Cette histoire génocidaire ne débute pas en 1915, le 24 avril. En juin 1896, par exemple, dans la région de Van, au coeur de l'Arménie historique, pas moins de 350 villages sont rayés de la carte, sur ordre du Sultan Abdul Hamid II, le « sultan rouge ». Le 3 novembre 1896, dans le silence assourdissant de l'Assemblée Nationale, Jean JAURÈS dénonce « la guerre d’extermination qui a commencé, et l’émigration des familles arméniennes partant de leurs maisons détruites par l’incendie ; et les vieillards portés sur les épaules, puis abandonnés en chemin et massacrés ; et les femmes et les mères affolées mettant la main sur la bouche de leurs enfants qui crient, pour n’être pas trahies par ces cris dans leur fuite sous bois, et les enfants cachés, tapis sous les pierres, dans les racines des arbres, et égorgés par centaines ; et les femmes enceintes éventrées, et leurs fœtus embrochés et promenés au bout des baïonnettes ; et les filles distribuées entre les soldats turcs et les nomades kurdes et violées jusqu’à ce que les soldats les ayant épuisées d’outrages les fusillent enfin en un exercice monstrueux de sadisme, avec des balles partant du bas-ventre et passant au crâne, le meurtre s’essayant à la forme du viol ; et le soir, auprès des tentes où les soldats et les nomades se livraient à la même orgie, les grandes fosses creusées pour tous ces cadavres, et les Arméniens fous de douleur qui s’y précipitaient vivants ; et les prêtres décapités, et leurs têtes ignominieusement placées entre leurs cuisses ; et toute cette population se réfugiant vers les hauts plateaux ; — et puis, lorsque tous ces barbares se sont aperçus que l’Europe restait indifférente, qu’aucune parole de pitié ne venait à ceux qu’ils avaient massacrés et violentés, la guerre d’extermination prenant tout à coup des proportions beaucoup plus vastes : et ce n’étaient plus de petits groupes qu’on massacrait, mais, dans les villes, par grandes masses de 3 000 et 4 000 victimes en un jour, au son du clairon, avec la régularité de l’exécution d’une sentence : voilà ce qui a été fait, voilà ce qu’a vu l’Europe ; voilà ce dont elle s’est détournée ! ».

 

Des mots violents, mais les mots de la réalité, des mots qui disent ce que fut la violence génocidaire qui motiva et conduisit des hommes et en galvanisa d'autres jusqu'à leur faire perdre leur condition humaine.

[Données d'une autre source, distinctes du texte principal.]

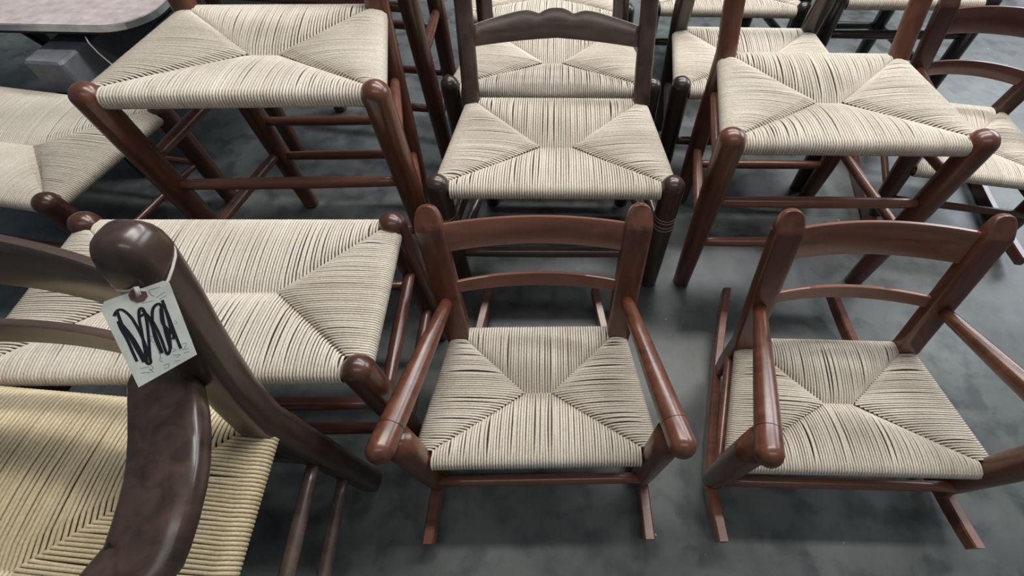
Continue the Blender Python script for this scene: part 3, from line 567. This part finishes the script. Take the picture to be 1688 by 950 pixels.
# ------------------------------------------------------------ table, upper left
TB=tag(empty('work_table',(-1.62,1.32,0),0),'low work table with worn pink top and rounded metal edge, top left corner','table')
def slab(x0,x1,y0,y1,z0,z1,rc,n=8,corner='fr'):
    P=[]
    P+= [(x0,y0)]
    for k in range(n+1):
        t=-math.pi/2+math.pi/2*k/n; P.append((x1-rc+rc*math.cos(t),y0+rc+rc*math.sin(t)))
    for k in range(n+1):
        t=math.pi/2*k/n; P.append((x1-rc+rc*math.cos(t),y1-rc+rc*math.sin(t)))
    P+=[(x0,y1)]
    m=len(P); V=[Vector((x,y,z0)) for x,y in P]+[Vector((x,y,z1)) for x,y in P]
    Fc=[tuple(range(m-1,-1,-1)),tuple(range(m,2*m))]+[(i,(i+1)%m,m+(i+1)%m,m+i) for i in range(m)]
    return V,Fc
bx,by=-1.62,1.32
def rel(vf): return [v-Vector((bx,by,0)) for v in vf[0]],vf[1]
link('tabletop',*rel(slab(-2.3,-1.206,1.305,2.0,.484,.500,.12)),LAM,TB,False)
link('underboard',*rel(slab(-2.3,-1.212,1.311,1.99,.470,.483,.12)),TIMD,TB,False)
link('metal_edge',*rel(slab(-2.3,-1.202,1.301,2.004,.482,.4985,.123)),STEEL,TB,False)
link('apron',*rel(merge(box((-1.20,1.68,.36),.05,.62,.215),box((-1.76,1.96,.415),1.0,.03,.11))),BLKM,TB,False)
bm=link('foot_beam',*box((0,0,0),.115,.62,.10,.006),[TIMB],TB,False); bm.location=(-1.468-bx,1.535-by,.385); bm.rotation_euler=(0,0,-.06)
link('leg',*rel(merge(box((-1.50,1.27,.168),.09,.06,.334),)),TIMD,TB,False)
link('leg',*rel(box((-1.27,1.93,.235),.06,.06,.47)),BLKM,TB,False)
link('leg',*rel(box((-2.2,1.93,.235),.06,.06,.47)),BLKM,TB,False)
link('leg',*rel(box((-2.2,1.36,.235),.06,.06,.47)),BLKM,TB,False)
link('brace',*rel(dowel((-2.02,1.62,.44),(-1.52,1.43,.18),.009,.009,8)),BLKM,TB)
tp_=[(-1.375,1.300,.470),(-1.372,1.292,.455),(-1.365,1.288,.43),(-1.35,1.284,.40),(-1.34,1.285,.375),(-1.325,1.28,.36),(-1.318,1.285,.365)]
link('frayed_string',*rel(sweep([(Vector(p),.0018+.0008*(i%2),.0018) for i,p in enumerate(tp_)],6)),STRING,TB)
# cardboard lying beyond
cb=tag(empty('cardboard_sheet',(-1.9,2.7,0),.15),'flat tan cardboard sheet on the floor behind the tall red cherry chair','cardboard')
link('sheet',*box((0,0,.006),.95,1.1,.010,.003),CARD,cb,False)
link('fold_line',*box((0,0,.0115),.93,.004,.001,.0002),CARD,cb,False)
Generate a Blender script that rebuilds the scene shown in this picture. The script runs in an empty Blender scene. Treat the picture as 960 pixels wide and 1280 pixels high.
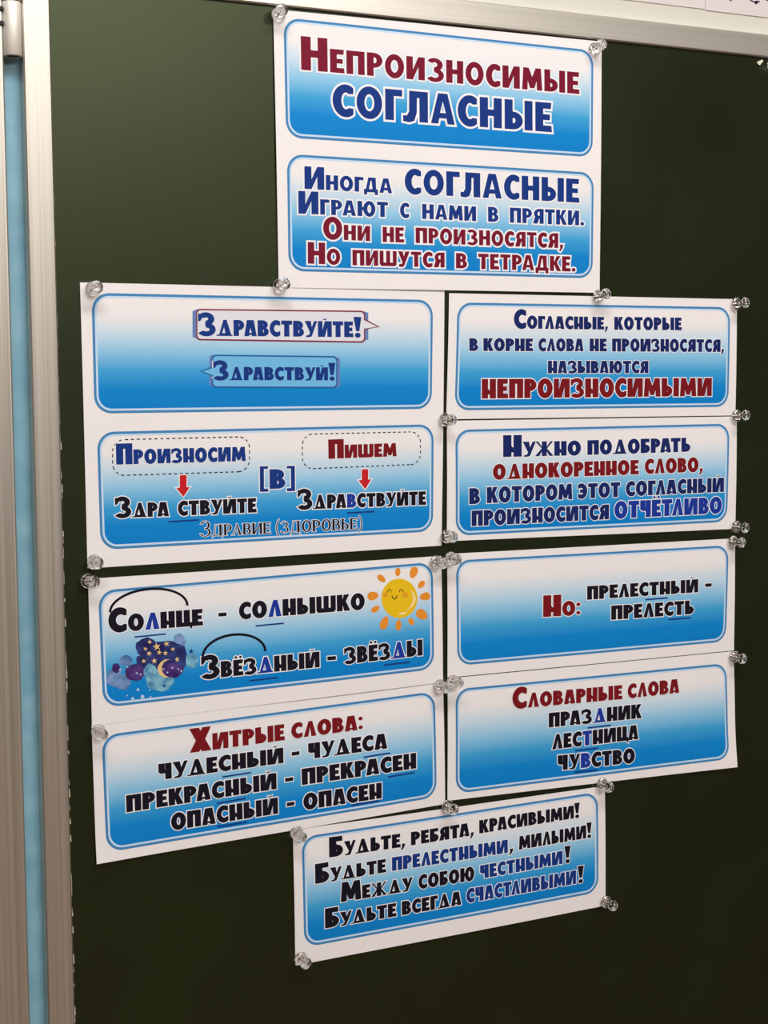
import bpy, math, random
from mathutils import Matrix, Vector
from mathutils.geometry import delaunay_2d_cdt
random.seed(4)
PI = math.pi
SC = bpy.context.scene
COL = SC.collection

# ------------------------------------------------------------------ camera
# board frame: X right, Y up, H out of the board (mm); board front is H = 0.
F = 1976.48
RX, RY, RZ = 0.08011948, 0.45679417, 0.00850144
DIST = 1273.2009
Z0 = 1450.0                                   # height of the board-frame origin above the floor
def rot3(rx, ry, rz):
    return (Matrix.Rotation(rz, 3, 'Z') @ Matrix.Rotation(rx, 3, 'X') @ Matrix.Rotation(ry, 3, 'Y'))
RCB = rot3(RX, RY, RZ)                        # board -> camera
EYE = -(RCB.transposed() @ Vector((0, 0, -DIST)))
def W(x, y, h=0.0):                           # board mm -> world m
    return Vector((x / 1000, -h / 1000, (y + Z0) / 1000))
def at(u, v, h=0.0):                          # the point at height h over the board seen at pixel (u, v)
    d = RCB.transposed() @ Vector(((u - 480) / F, -(v - 640) / F, -1.0))
    s = (h - EYE.z) / d.z
    p = EYE + d * s
    return p.x, p.y
cam_d = bpy.data.cameras.new('camera')
cam = bpy.data.objects.new('camera', cam_d); COL.objects.link(cam)
B2W = Matrix(((1, 0, 0), (0, 0, -1), (0, 1, 0)))
m = (B2W @ RCB.transposed()).to_4x4(); m.translation = W(EYE.x, EYE.y, EYE.z)
cam.matrix_world = m
cam_d.sensor_fit = 'VERTICAL'; cam_d.sensor_height = 36; cam_d.lens = 36 * F / 1280
cam_d.clip_start = 0.05
SC.camera = cam

# ------------------------------------------------------------------ light
wd = bpy.data.worlds.new('world'); SC.world = wd; wd.use_nodes = True
wd.node_tree.nodes['Background'].inputs[0].default_value = (1.0, 0.95, 0.9, 1)
wd.node_tree.nodes['Background'].inputs[1].default_value = 0.25
def area(name, loc, target, sx, sy, power, col):
    l = bpy.data.lights.new(name, 'AREA'); l.shape = 'RECTANGLE'; l.size = sx; l.size_y = sy
    l.energy = power; l.color = col
    o = bpy.data.objects.new(name, l); COL.objects.link(o); o.location = loc
    o.rotation_euler = (Vector(target) - Vector(loc)).to_track_quat('-Z', 'Y').to_euler()
    return o
CEIL = 3.0
WARM = (1.0, 0.955, 0.915)
area('board_lamp', (-0.1, -1.15, 2.85), (0.05, 0.0, 1.7), 1.8, 0.30, 31, WARM)
area('ceiling_lamp', (0.75, -4.1, 2.95), (0.75, -4.1, 0), 1.8, 1.1, 130, WARM)
area('ceiling_lamp', (-1.6, -4.1, 2.95), (-1.6, -4.1, 0), 1.2, 0.6, 30, WARM)
area('window_light', (-2.95, -2.6, 1.7), (0, -1.2, 1.3), 2.6, 1.6, 20, (0.93, 0.96, 1.0))
SC.view_settings.view_transform = 'Standard'; SC.view_settings.look = 'None'
SC.view_settings.gamma = 1.0; SC.view_settings.use_curve_mapping = False
SC.view_settings.exposure = -0.1

# ------------------------------------------------------------------ materials
def mat(name, col=(0.8, 0.8, 0.8), rough=0.5, metal=0.0, spec=0.5, **kw):
    mt = bpy.data.materials.new(name); mt.use_nodes = True
    b = mt.node_tree.nodes['Principled BSDF']
    b.inputs['Base Color'].default_value = (*col, 1); b.inputs['Roughness'].default_value = rough
    b.inputs['Metallic'].default_value = metal; b.inputs['Specular IOR Level'].default_value = spec
    for k, v in kw.items(): b.inputs[k.replace('_', ' ')].default_value = v
    return mt
def N(mt, typ, **kw):
    n = mt.node_tree.nodes.new(typ)
    for k, v in kw.items(): setattr(n, k, v)
    return n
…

Car dans la haine génocidaire, la victime perd sa matérialité humaine, le bourreau perd lui sa dignité et sa condition humaines.

 

Au moment où les canons résonnent de nouveau en Europe, au moment où de nouveau se pose la question de crimes de guerre et de crime de génocide, crime contre l'Humanité, ce temps du souvenir, c'est le temps de la vérité historique sur lequel se construit la Justice ; la vérité d'un régime qui oppresse un peuple, une population pour ce qu'elle est ou supposée être, réduite par assignation identitaire, par essentialisation de tous ses membres ; la vérité des responsabilités individuelles et des victimes collectives.

 

Le travail de mémoire est le pont qui relie hier à demain, c'est le pont qui franchit l'obstacle de la haine, qui nous relie au présent et à l'avenir dans lequel nous ne pourrons nous engager, ensemble, que par cette reconnaissance de l'Histoire, de la vérité du Génocide des Arméniens. C’est ce travail de vérité et de justice pour un avenir partagé auquel notre commémoration du 24 avril 1915 nous appelle cette année encore.